Ch'ang Hon Taekwon-Do


Below is the knowledge required for testing for a 1st Dan Black Belt:


The pattern history, pattern diagram, and number of movements for the pattern Chung-Mu


The meaning of the color of Black Belt


The eight (8) parts of "Training Secrets of Taekwon-Do";

1    To study the theory of power thoroughly

2    To understand the purpose and meaning of each movement clearly

3    To bring the movement of eyes, hands, feet and breath into a single coordinated action

4    To choose the appropriate attacking tool for each vital spot

5    To become familiar with the correct angle and distance for attack and defense

6    Keep both the arms and legs bent slightly while the movement is in motion

7        All movements must begin with a backward motion with very few exceptions

8        To create a sign wave during the movement by utilizing the knee spring properly


Be able to count from one to ten in Sino-Korean;

 1    il

 2    i 

 3    sam 

 4    sa 

 5    o

 6    yuk  

 7       chil 

 8        pal

 9    gu  

10      sip  


The history of the art of Taekwon-Do: 

On April 11th, 1955, the name Taekwon-Do was officially adopted for the martial art General Choi Hong Hi had developed using elements of the ancient Korean martial art of Tae-Kyon and of Shotokan Karate, a martial art he had learned while studying in Japan.

The philosophical values and the goals of Taekwon-Do are firmly rooted in the traditional moral culture of the Orient.  On the technical side, defensive and offensive tactics are based on principles of physics, particularly Newton's Law, which explains how to generate maximum force by increasing speed and mass during the execution of a movement.

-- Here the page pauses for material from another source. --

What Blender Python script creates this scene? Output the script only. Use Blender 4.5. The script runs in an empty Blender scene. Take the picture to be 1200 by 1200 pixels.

Wanting to share the results of his philosophical reflections and his technical experiments, General Choi planned and wrote a unique reference work, the Encyclopedia of Taekwon-Do. In its fifteen volumes, he explained in detail the rules and practices of this art.

Always striving for excellence, General Choi presented Taekwon-Do as in a state of continuous evolution, open to changes that would improve its effectiveness.  He wrote that anyone who believes he has fully discharged his duty will soon perish.  Likewise, any undertaking that is perceived to have reached its objectives is likely to lose momentum, stagnate, and die.

Since the beginning, Taekwon-Do has never stopped evolving, driven by the strong will and a lot of hard work by its Founder.